La apuesta de Macron está detallada en su programa electoral y varios discursos – en especial el que pronunció en la Sorbona en septiembre de 2017. Consiste en extender el programa de liberalización y recortes en que se embarcaron sus predecesores (sin éxito, debido a la fuerte contestación social) para, a cambio, obtener un mayor compromiso alemán con la gestión del euro: unión fiscal, mayores presupuestos en común, un ministerio de Finanzas para el euro y demás medidas necesarias para apuntalar una unión monetaria aún incompleta. Macron cumple diligentemente con su parte, aprobando medidas impopulares, como las liberalizaciones del mercado laboral y la Sociedad Nacional de Ferrocarriles. Otra reforma –en este caso de pensiones– le ha costado una huelga reciente de transporte público. Pero la respuesta que obtiene de Alemania, como señala Sophie Pornschlegel, es un “no” tras otro: “no a los objetivos climáticos de 2050, a las propuesta francesa de un impuesto digital, a las reformas de la zona euro, a un parlamento para la zona euro, a un fondo de compensación del desempleo europeo, a una estrategia de Inteligencia Artificial conjunta”. El presidente francés, apunta Dídac Gutiérrez Peris, ha pasado a encontrarse solo en Europa: Enfrentado al euroescepticismo de Estados como Hungría o Polonia, pero sin obtener de Alemania un mayor compromiso con la gobernanza del euro.

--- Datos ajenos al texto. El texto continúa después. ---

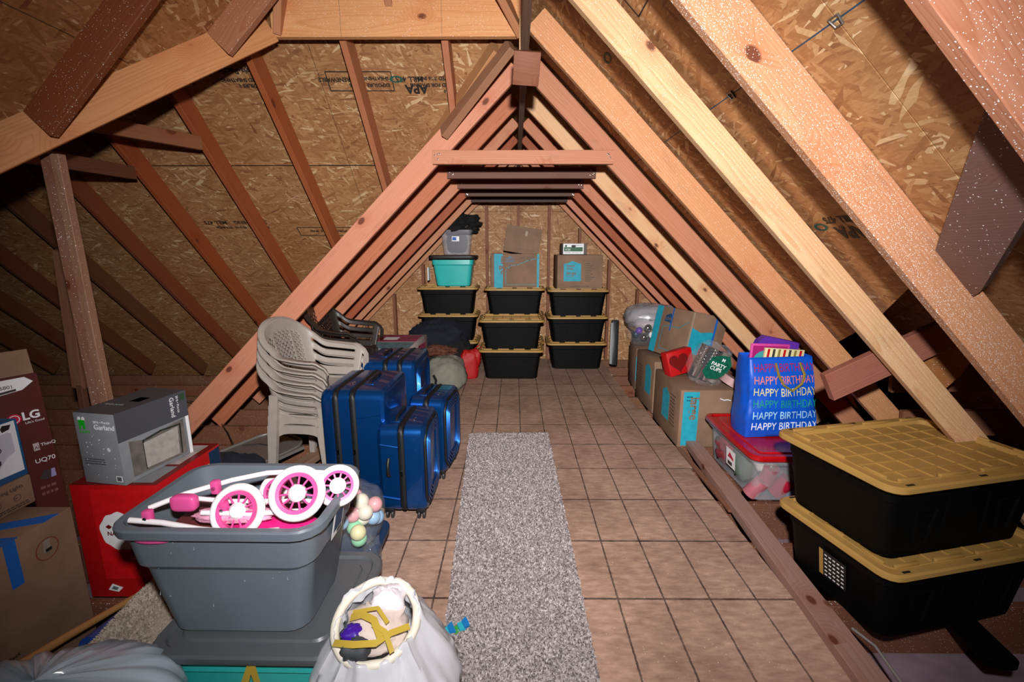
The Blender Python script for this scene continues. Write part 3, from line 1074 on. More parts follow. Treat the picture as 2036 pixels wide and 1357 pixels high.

Macron se ha cansado de esperar. Si el Estado ruso, según Aleksandr Dugin, está programado con nociones euroasiáticas, el de Francia –que sigue representando la mitad de su PIB– lo está con inercia gaullista, que reemerge en momentos críticos. En los último meses, París se ha encargado de apuntalar cargos clave para velar por la posición económica francesa: Christine Lagarde en el Banco Central Europeo, el socialdemócrata Paolo Gentiloni como Comisario de Economía (en sustitución del francés Pierre Moscovici) y la búlgara Kristalina Georgieva al frente del Fondo Monetario Internacional. El Süddeutsche Zeitung describe esta asertividad como un “brutal acto de violencia” contra los intereses alemanes. Y es que estos nombramientos también han bloqueado a los candidatos con perfiles más ortodoxos en política monetaria y fiscal: el alemán Jenns Weidmann (BCE) y el holandés Jeroem Dijsselbloem (FMI).

Desde 2008 Alemania se ha comportado como una potencia hegemónica errática en la zona euro. No termina de hacerse cargo de un sistema que le beneficia y sus políticos operan en base a ideas económicas contraproducentes. Aunque el futuro del euro difícilmente puede gestionarse sin su beneplácito, es deseable que exista un contrapeso europeo a Berlín. El giro de Macron es parcial: ni se ha caído en el camino a Damasco, como François Mitterrand en 1983, ni abandonará su empeño de desregular la economía francesa. Pero no deja de ser un movimiento en la dirección acertada.